In this regard, the processing related to “access and accreditation” is often forgotten in the formalities with the CCIN, even though the article 30 of the Sovereign Order no. 2.230 establishing the terms and conditions of application of the law no. 1.165, requires that be designated “the people responsible for establishing the accreditation profiles adapted strictly to the purpose of the processing”.

Then, with regards to the form itself, the data controller shall describe in detail the measures to ensure the security of the processing and the personal data it contains.

He will then describe the security of the general architecture of the information and communication system, the means implemented to ensure the security of the related processing and information, and finally, the security relating to the users and to access (physical and logical).

Finally, a scheme of the technical architecture of the security of the processing and a scheme of the data flow must also be enclosed in the file.

These diagrams shall enable on one hand, an easy location within the information system of the processing which is the subject of the formality, and, on the other hand, an understanding of the security measures both in general and specific terms related to the said processing.

Example of the security analysis scheme

Vade mecum of the main principles of computer security or the twelve labours of Hercules

1. Know the information system and its users

        • Make sure you have a mapping of the computer installation and keep it up-to-date.
        • Make sure you have an exhaustive inventory of privileged accounts and keep it up-to-date.
        • Write and implement arrival and departure procedures of the users (personnel, students).

2. Control the network

        • Limit the number of Internet accesses to the strict necessary (network partners)
        • Limit/control the connections to the network of personal equipment (in particular tablets and Smartphones)

3. Authenticate the user

        • Identify nominally each person who has access to the system (no generic access)
        • Apply a policy of word choice and length of passwords.
        • Apply an authentication policy (for example, blocking accounts every six months if the password has not been changed).
        • Do not keep passwords in plain-text in the information systems.
        • Systematically renew the elements of authentication by default (password, certificate) on network equipments (routers, servers, printers, and so on).

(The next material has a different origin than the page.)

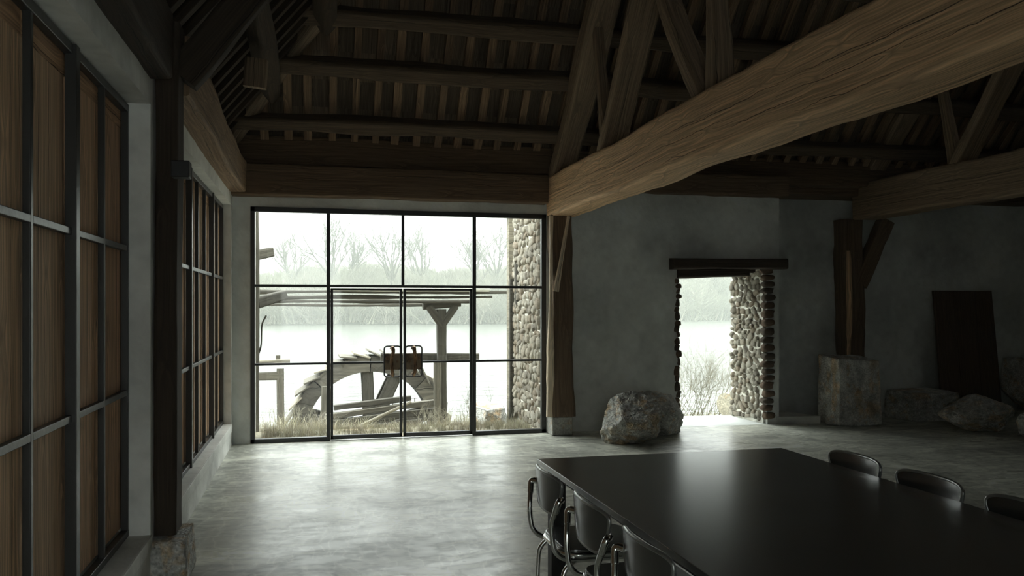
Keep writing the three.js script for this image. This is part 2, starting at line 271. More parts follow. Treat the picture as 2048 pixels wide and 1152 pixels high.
{ // left wall with two long windows
  const g = extrude(rect(-3.2, -0.1, 10.3, 3.45), [rect(1.2, 0.28, 5.075, 2.755), rect(5.72, 0.25, 9.86, 2.755)], 0.55); // u = -z
  g.applyMatrix4(new THREE.Matrix4().makeBasis(new THREE.Vector3(0, 0, -1), new THREE.Vector3(0, 1, 0), new THREE.Vector3(1, 0, 0)).setPosition(XL - 0.55, 0, 0));
  kind(mesh('wall_left', boxUV(g, 0.5), M.paint), 'structure');
  kind(mesh('wall_right', box(13, 13.4, -0.1, 9, -11.2, 3.4), M.plaster), 'structure'); { const f = extrude(rect(-1.5, -0.1, 13.4, 3.5), [rect(-0.80, 0.001, 0.75, 2.757)], 1.4); f.translate(0, 0, 1.6); kind(mesh('wall_front', boxUV(f, 0.42), M.plaster), 'structure'); }  // unseen opening added for fill light; its deep reveal shields the right wall
}
// ------------------------------------------------------------------ roof: slopes, rafters, purlins and the boards between them
const K = 1.1, KL = 1.2, ZE = -10.2, XE = -1.1, YE = 3.4, ZRG = -3.8, YRG = YE + K * (ZRG - ZE), XRG = XE + (YRG - YE) / KL;
const yBack = (z) => YE + K * (z - ZE), yLeft = (x) => YE + KL * (x - XE);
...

4. Secure terminal equipment

        • Use a computer park management tool that allows the deployment and updates of security policies on equipment (supervision).
        • Manage mobile (nomadic) workstations according to a security policy that is at least as strict as the one for fixed workstations.
        • Prohibit (with exceptions) remote connections on client workstations.
        • Encrypt data, especially on mobile workstations and media so called data extraction (CD, DVD, memory sticks, and so on).

5. Secure the internal network

        • Proceed frequently with an audit of the central configuration directory (for example, Active Directory in a Windows environment or LDAP).
        • Implement network partitioning (for workstations or servers that contain important company information).
        • Avoid using WIFI infrastructures (otherwise, partition the WIFI network access from the rest of the information system).
        • Systematically use secure applications and protocols (SSH, SFTP, SMTPS, HTTPS, and so on).

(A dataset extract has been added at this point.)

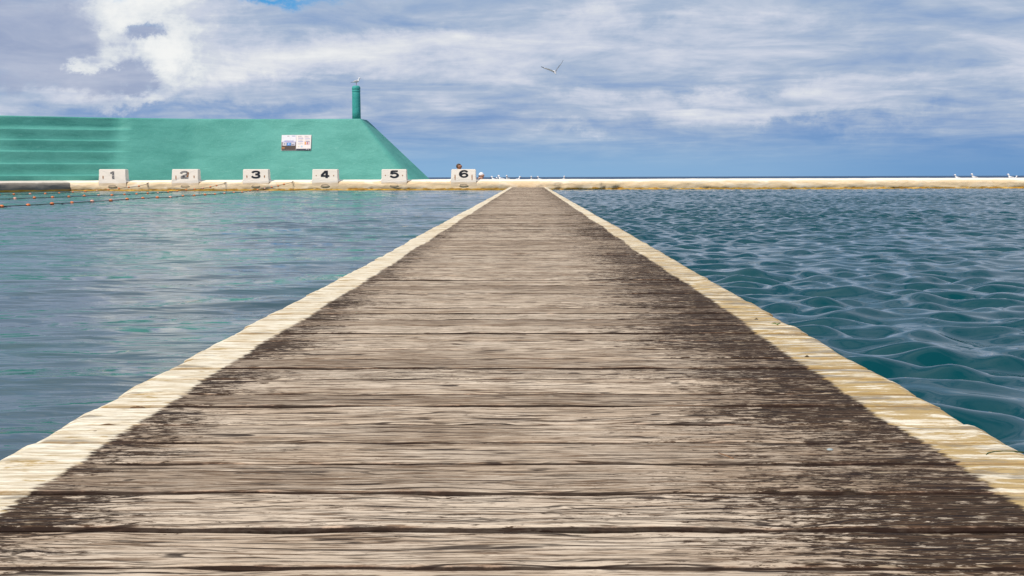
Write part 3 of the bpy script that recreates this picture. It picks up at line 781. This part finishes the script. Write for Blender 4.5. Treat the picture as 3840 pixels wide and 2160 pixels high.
# ------------------------------------------------------------------ sign board
def build_sign():
    z_mid = at_y(1110, 535, 51.4).z
    yb = 51.0 + run_g(z_mid - .30) - 0.025
    a = at_y(1053, 506, yb); b = at_y(1166, 564, yb)
    w = b.x - a.x; h = a.z - b.z
    tl = math.atan(0.35)
    o = empty('information_sign', (a.x, yb, b.z)); 
    tag(o, 'rectangular information board with photo panel and text panel on the turquoise wall', 'sign')
    o.rotation_euler = (-math.atan(0.35), 0, 0)
    sc = 1.0/math.cos(math.atan(.35))
    def patch(name, x0, y0, x1, y1, col, lift, rough=.5):
        # board coordinates: 0..1 from the top left
        m = simple('print_'+name, col, rough, .08, 14)
        return box(name, x0*w, x1*w, -lift-.012, -lift+.0 if lift else 0.0, (1-y1)*h*sc, (1-y0)*h*sc, m, o)
    patch('panel', 0, 0, 1, 1, (.72, .66, .64), 0.0)
    L = [.014, .018, .022, .026]
    # left half: pale sky photograph above dark rocks
    patch('photo_sky', .01, .03, .49, .46, (.72, .70, .72), L[0])
    patch('photo_sea', .035, .40, .475, .50, (.55, .52, .66), L[1])
    patch('photo_rocks', .01, .70, .49, .97, (.055, .03, .022), L[1])
    patch('photo_band', .01, .46, .49, .72, (.10, .055, .05), L[0])
    patch('title_line', .10, .385, .41, .425, (.16, .16, .42), L[2])
    patch('header_line', .19, .07, .26, .10, (.30, .22, .2), L[1])
    patch('header_line', .34, .06, .46, .10, (.25, .28, .45), L[1])
    patch('rock_highlight', .03, .80, .12, .90, (.36, .15, .05), L[2])
    patch('small_photo', .045, .51, .175, .70, (.62, .58, .62), L[1])
    patch('small_photo', .19, .51, .32, .70, (.07, .25, .60), L[1])
    patch('small_photo', .335, .51, .47, .70, (.52, .50, .58), L[1])
    patch('diver_shape', .08, .57, .14, .62, (.03, .03, .06), L[2])
    patch('swimmer_shape', .235, .56, .265, .64, (.55, .62, .85), L[2])
    patch('boat_shape', .345, .62, .44, .66, (.12, .09, .12), L[2])
    # right half: cream text panel
    patch('text_panel', .505, .02, .99, .90, (.78, .70, .66), L[0])
    patch('footer_band', .505, .905, .99, .985, (.012, .02, .05), L[0])
    for (x0, y, x1, c) in [(.56, .22, .73, (.28, .30, .52)), (.56, .425, .73, (.22, .24, .50)), (.79, .245, .95, (.30, .32, .55)),
                           (.55, .08, .67, (.45, .38, .38)), (.77, .08, .90, (.45, .38, .40)), (.55, .14, .72, (.58, .50, .50)), (.77, .15, .93, (.58, .50, .50)),
                           (.56, .30, .72, (.60, .53, .52)), (.56, .35, .70, (.60, .53, .52)), (.56, .52, .72, (.60, .53, .50)), (.56, .58, .73, (.62, .50, .48)), (.79, .33, .94, (.60, .54, .54))]:
        patch('text_line', x0, y, x1, y+.028, c, L[1])
    patch('beach_photo', .775, .42, .955, .65, (.62, .48, .50), L[1])
    patch('yellow_flag', .785, .46, .825, .64, (.75, .33, .05), L[2])
    patch('red_flag', .86, .48, .885, .62, (.45, .03, .05), L[2])
    patch('photo_sea_line', .83, .425, .95, .455, (.10, .14, .28), L[2])
    lathe_c = lambda x, y, r, c: patch('round_symbol', x-r*.5, y-r, x+r*.5, y+r, c, L[1])
    lathe_c(.69, .76, .055, (.42, .58, .66)); lathe_c(.585, .76, .04, (.62, .60, .42))
    patch('footer_mark', .84, .92, .865, .96, (.75, .75, .78), L[2]); patch('footer_mark', .905, .94, .925, .975, (.72, .70, .62), L[2])
build_sign()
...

6. Protect the internal network from the Internet through secure interconnection gateways with the Internet.

7. Monitor the systems

        • Define supervision objectives of systems and networks (huge data transfers towards the outside, attempts to connect to a non-active or protected account, and so on).
        • Define the terms and conditions of the analysis events in the daily journaling file system (analysis of machine access, messaging accounts, and so on).

8. Secure the administration of the network

        • Prohibit Internet access to all administrator accounts (many have been victims of “hackers” who took complete control of the administrator’s workstations via the Internet).
        • No administrator privileges granted to users (to connect personal equipment, install software, and so on).
        • No remote access to the company’s network except when the company workstations provide strong authentication systems.

9. Control access to premises and physical security.

10. Define usage rules of printers and photocopiers

        • The physical presence of the person printing is required to start the printing.
        • Daily destruction of documents left on the printers or photocopiers.
        • Shred documents instead of throwing them in the waste bin.
        • Demagnetise and destroy hard disks of multimedia printers.

11. Organise regular drills in case of incidents

        • Have at your disposal a recovery plan and business continuity plan (or others).
        • Implement a warning and response system known by all participants.

12. Alert users to elementary computer hygiene rules and audit or carry out audits of the security

        • Establish a charter of use of information resources.
        • Carry out periodic security audits (minimum once every year).
        • Associate each audit with an action plan.

For whom the reading of this vade mecum only triggered little enthusiasm, it is modestly reminded that Hercules, still named Heracles, became immortal, was consecrated God of ephebes, and finally, married Hebe, goddess of youth.